Even the new, starkly modern additions Primavera has been adding — three whole floors to the top of the building, with floor-to-ceiling windows on the front and back — have in their own way been tailored to respect the original building as much as possible.

“We originally wanted to do an all-brick front,” says Adam, “but the (Edmonton Historical Board) said that would actually look too much like the original, so we made it glass instead, to make sure there’s a contrast between the old and new.”

The other point of struggle is, as usual, how much all this rehab costs. When Primavera did their inspection before buying the building, Ken says the damage was not apparent aside from obvious forms like weathered window frames and warped floorboards. Only once the deal was done did he realize he was in for far more than he bargained for.

“Our rehabilitation costs went from $400,000 to more than $3.4 million,” he says.

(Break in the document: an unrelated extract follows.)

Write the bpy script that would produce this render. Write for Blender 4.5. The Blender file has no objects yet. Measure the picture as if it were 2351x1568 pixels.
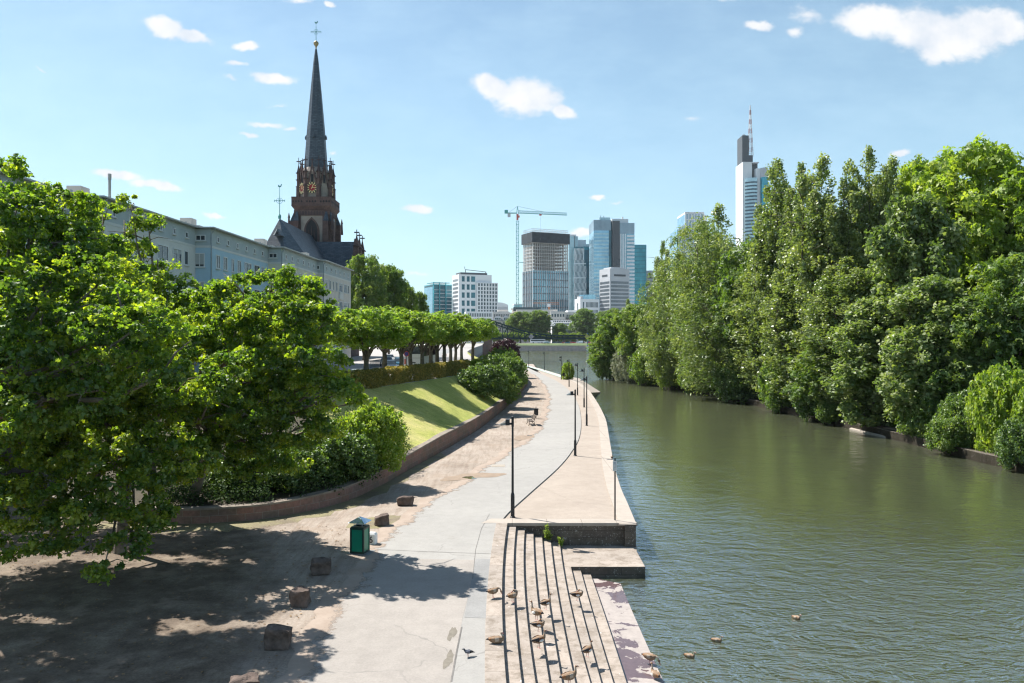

Primavera applied for an extra one-time grant from the City to cover some of these costs, but even if it received what it wanted, Ken estimates the company will have invested “more than $2.2 million … in the historic preservation of a previously designated building,” he adds.

Just last November, the rehab was finished, and for its job building the concrete frame and preserving the exterior brickwork, Primavera received a 2019 Award of Excellence in Concrete from the Alberta chapter of the American Concrete Institute.

For those who think historic preservation is something we ought to do, there are no real lessons to be learned from Boyle Street, except for maybe, do it sooner. Other buildings in the area have been getting the historic nod recently, like the St-oval Block and the Iron Works Building, but what destruction necessitates their survival is yet to be seen. As for the Brighton Block, the fact that it’s even still standing is a notable exception to the rule of neglect Boyle Street has faced.

“It would be less expensive and less risky to simply buy a vacant piece of land and build the same amount of space from scratch,” says Ken. “Projects like these really are a labour of love.”